▸ GIVEN DATA:
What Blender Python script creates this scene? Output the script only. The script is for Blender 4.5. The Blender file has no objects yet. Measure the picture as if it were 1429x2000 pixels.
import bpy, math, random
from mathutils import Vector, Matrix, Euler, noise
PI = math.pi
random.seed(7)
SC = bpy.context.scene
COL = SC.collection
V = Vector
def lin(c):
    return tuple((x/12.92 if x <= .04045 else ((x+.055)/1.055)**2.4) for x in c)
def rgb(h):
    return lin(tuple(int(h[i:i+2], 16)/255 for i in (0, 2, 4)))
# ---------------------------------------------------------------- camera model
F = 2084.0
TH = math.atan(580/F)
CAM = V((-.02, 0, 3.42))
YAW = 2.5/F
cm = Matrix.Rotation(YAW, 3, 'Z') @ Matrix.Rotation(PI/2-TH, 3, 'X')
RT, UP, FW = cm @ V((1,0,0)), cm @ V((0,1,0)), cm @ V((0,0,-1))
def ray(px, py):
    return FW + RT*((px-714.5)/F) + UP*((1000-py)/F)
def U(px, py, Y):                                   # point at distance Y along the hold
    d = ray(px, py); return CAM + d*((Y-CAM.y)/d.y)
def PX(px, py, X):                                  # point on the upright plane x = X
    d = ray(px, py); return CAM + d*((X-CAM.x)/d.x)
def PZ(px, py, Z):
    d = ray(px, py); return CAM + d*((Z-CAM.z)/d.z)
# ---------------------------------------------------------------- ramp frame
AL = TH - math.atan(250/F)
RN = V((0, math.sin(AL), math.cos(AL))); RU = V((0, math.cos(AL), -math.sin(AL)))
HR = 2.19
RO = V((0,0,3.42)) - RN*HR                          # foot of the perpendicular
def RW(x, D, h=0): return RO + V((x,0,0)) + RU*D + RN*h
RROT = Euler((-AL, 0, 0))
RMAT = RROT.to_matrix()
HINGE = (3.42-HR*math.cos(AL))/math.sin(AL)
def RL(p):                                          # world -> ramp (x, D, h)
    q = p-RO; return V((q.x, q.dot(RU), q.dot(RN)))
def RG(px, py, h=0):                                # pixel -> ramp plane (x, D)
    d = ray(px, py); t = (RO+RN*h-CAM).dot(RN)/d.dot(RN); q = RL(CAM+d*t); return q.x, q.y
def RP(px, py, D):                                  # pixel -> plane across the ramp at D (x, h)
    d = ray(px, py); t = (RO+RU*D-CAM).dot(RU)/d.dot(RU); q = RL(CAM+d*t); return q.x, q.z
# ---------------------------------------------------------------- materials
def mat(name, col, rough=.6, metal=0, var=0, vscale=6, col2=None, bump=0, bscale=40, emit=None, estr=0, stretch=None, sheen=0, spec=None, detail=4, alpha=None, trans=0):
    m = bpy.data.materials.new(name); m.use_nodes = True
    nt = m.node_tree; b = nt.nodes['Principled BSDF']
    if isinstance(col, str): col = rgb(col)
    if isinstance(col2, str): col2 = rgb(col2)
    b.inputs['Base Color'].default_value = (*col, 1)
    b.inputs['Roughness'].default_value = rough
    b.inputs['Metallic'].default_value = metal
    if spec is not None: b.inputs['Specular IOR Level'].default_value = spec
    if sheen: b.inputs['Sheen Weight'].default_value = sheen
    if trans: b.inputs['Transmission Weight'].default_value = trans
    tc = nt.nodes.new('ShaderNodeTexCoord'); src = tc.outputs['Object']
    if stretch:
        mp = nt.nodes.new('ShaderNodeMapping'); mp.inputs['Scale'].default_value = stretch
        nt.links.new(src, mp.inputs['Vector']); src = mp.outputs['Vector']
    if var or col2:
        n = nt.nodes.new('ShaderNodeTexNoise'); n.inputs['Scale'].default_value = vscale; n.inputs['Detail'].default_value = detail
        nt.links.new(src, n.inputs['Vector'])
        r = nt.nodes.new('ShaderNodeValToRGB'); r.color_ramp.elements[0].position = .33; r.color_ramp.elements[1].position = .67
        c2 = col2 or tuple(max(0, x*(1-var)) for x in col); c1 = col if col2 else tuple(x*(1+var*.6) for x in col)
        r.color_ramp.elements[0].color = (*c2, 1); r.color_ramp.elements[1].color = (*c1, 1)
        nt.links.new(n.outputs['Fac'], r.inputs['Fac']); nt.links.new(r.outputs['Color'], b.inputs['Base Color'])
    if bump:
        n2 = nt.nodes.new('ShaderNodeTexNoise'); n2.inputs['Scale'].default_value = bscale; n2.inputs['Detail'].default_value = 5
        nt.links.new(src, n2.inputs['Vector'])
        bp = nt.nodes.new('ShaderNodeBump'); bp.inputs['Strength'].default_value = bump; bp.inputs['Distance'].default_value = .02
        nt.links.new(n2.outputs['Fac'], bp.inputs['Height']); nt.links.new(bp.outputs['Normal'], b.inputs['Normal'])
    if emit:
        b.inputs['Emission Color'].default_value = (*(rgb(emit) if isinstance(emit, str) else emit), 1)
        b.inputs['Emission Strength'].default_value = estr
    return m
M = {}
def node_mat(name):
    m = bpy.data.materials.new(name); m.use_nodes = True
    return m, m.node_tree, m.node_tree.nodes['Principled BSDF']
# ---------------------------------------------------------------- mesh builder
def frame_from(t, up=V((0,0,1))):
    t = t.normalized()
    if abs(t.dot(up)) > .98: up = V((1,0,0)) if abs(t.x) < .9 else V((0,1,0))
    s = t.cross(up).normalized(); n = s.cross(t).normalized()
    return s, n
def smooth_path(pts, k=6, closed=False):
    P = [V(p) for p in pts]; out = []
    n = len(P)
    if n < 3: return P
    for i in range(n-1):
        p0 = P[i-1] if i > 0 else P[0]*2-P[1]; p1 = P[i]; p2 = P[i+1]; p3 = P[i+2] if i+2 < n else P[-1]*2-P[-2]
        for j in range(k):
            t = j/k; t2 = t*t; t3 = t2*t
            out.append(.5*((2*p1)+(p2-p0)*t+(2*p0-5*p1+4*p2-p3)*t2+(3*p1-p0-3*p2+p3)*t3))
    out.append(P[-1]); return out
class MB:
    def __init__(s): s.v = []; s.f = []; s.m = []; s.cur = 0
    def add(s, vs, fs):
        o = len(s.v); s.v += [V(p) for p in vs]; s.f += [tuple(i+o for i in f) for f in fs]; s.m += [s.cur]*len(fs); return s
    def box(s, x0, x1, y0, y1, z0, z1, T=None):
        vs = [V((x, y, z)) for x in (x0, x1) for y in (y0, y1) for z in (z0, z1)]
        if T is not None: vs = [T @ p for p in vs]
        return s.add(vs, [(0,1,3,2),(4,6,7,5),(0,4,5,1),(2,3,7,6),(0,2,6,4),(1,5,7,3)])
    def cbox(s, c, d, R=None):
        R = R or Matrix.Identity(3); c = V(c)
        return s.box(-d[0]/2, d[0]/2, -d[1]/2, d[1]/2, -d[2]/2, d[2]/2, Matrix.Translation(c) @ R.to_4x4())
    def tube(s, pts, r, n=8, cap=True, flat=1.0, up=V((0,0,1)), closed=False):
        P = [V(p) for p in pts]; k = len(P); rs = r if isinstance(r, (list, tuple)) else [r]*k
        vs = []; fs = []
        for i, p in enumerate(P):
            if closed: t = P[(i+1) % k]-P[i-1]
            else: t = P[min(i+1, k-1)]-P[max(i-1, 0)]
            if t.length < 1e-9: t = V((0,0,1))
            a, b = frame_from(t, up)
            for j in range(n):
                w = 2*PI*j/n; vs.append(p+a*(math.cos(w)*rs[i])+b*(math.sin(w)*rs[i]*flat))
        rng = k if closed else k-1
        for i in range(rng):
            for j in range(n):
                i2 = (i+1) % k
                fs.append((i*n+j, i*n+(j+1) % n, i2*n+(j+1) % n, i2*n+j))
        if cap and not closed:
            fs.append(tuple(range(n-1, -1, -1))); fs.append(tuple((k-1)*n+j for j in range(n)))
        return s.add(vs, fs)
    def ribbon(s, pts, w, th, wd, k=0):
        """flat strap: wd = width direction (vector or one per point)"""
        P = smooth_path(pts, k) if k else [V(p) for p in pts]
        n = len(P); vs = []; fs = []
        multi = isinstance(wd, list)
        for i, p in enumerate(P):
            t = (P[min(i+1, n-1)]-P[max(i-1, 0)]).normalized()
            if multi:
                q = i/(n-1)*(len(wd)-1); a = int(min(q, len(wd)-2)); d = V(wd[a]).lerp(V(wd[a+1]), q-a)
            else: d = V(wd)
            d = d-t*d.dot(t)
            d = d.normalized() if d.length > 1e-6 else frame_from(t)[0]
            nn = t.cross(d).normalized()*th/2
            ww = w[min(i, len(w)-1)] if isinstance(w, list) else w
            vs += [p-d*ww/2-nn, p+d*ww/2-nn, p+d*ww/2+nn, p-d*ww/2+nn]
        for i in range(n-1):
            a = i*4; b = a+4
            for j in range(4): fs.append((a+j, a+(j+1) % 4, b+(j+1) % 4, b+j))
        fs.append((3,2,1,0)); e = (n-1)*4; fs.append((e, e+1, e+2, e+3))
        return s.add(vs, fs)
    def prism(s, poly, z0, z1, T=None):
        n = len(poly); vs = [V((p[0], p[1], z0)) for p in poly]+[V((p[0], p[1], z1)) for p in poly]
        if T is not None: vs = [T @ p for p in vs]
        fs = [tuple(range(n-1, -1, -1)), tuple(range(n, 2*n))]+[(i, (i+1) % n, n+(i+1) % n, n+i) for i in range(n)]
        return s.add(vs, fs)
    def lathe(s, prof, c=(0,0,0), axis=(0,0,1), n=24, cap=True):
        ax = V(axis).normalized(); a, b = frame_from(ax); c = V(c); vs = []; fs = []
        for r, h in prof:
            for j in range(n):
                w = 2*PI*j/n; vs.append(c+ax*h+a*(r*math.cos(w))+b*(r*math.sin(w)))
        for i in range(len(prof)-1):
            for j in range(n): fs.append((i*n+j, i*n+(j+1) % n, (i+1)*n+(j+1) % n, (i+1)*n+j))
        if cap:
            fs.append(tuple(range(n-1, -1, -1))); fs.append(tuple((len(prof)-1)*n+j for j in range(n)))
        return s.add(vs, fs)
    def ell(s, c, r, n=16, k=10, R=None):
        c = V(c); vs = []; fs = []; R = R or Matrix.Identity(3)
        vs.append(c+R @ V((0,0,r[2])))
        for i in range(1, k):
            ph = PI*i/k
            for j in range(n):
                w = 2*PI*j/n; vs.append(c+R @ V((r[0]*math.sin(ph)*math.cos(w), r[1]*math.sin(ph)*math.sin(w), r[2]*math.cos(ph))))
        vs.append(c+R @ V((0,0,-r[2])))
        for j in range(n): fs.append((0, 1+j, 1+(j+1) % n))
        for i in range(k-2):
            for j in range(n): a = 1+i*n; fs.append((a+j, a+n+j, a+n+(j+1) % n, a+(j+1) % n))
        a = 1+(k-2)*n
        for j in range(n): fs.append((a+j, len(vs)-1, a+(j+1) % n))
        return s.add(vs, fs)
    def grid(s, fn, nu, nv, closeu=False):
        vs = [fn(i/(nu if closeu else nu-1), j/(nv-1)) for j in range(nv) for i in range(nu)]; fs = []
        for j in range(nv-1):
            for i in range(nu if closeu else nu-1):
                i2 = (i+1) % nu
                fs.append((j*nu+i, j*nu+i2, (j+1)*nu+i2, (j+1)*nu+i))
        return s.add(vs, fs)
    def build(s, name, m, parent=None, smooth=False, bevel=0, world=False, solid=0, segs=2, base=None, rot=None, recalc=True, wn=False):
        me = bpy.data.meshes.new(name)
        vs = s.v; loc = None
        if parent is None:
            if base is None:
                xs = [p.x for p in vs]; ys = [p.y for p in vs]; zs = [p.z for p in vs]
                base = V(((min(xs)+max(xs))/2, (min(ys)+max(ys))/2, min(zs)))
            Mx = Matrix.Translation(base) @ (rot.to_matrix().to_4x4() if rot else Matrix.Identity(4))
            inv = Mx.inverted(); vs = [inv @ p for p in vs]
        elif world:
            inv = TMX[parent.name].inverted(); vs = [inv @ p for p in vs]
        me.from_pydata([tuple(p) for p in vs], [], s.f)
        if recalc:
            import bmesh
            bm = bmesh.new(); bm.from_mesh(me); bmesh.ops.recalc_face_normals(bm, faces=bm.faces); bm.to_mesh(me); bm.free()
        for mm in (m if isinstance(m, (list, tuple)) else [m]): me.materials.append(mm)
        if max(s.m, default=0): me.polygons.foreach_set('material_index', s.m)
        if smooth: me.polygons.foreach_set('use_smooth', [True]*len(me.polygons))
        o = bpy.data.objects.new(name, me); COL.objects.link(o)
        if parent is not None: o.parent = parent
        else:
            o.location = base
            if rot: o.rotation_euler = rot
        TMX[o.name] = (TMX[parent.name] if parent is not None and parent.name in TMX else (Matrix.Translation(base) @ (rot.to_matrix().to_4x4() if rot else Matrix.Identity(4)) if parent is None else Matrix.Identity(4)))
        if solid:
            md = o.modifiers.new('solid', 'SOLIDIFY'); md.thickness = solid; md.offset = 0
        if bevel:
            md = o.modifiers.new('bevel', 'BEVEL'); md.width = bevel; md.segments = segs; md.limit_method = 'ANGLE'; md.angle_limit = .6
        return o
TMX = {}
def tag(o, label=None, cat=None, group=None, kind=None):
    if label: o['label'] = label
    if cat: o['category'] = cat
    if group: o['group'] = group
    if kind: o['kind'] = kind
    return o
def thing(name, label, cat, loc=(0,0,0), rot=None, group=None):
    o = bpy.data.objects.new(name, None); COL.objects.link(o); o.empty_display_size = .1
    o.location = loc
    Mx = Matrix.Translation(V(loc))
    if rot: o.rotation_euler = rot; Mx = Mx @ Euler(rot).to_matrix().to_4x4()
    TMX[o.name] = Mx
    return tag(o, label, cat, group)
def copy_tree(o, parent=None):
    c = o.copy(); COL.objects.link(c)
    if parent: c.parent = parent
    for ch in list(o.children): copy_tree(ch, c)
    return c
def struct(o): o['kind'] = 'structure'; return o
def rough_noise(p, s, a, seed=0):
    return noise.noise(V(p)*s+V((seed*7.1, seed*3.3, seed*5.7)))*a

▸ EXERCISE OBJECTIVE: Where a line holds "objects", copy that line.

▸ OUTPUT BELOW:
What Blender Python script creates this scene? Output the script only. The script is for Blender 4.5. The Blender file has no objects yet. Measure the picture as if it were 1429x2000 pixels.
        o = bpy.data.objects.new(name, me); COL.objects.link(o)
    o = bpy.data.objects.new(name, None); COL.objects.link(o); o.empty_display_size = .1
    c = o.copy(); COL.objects.link(c)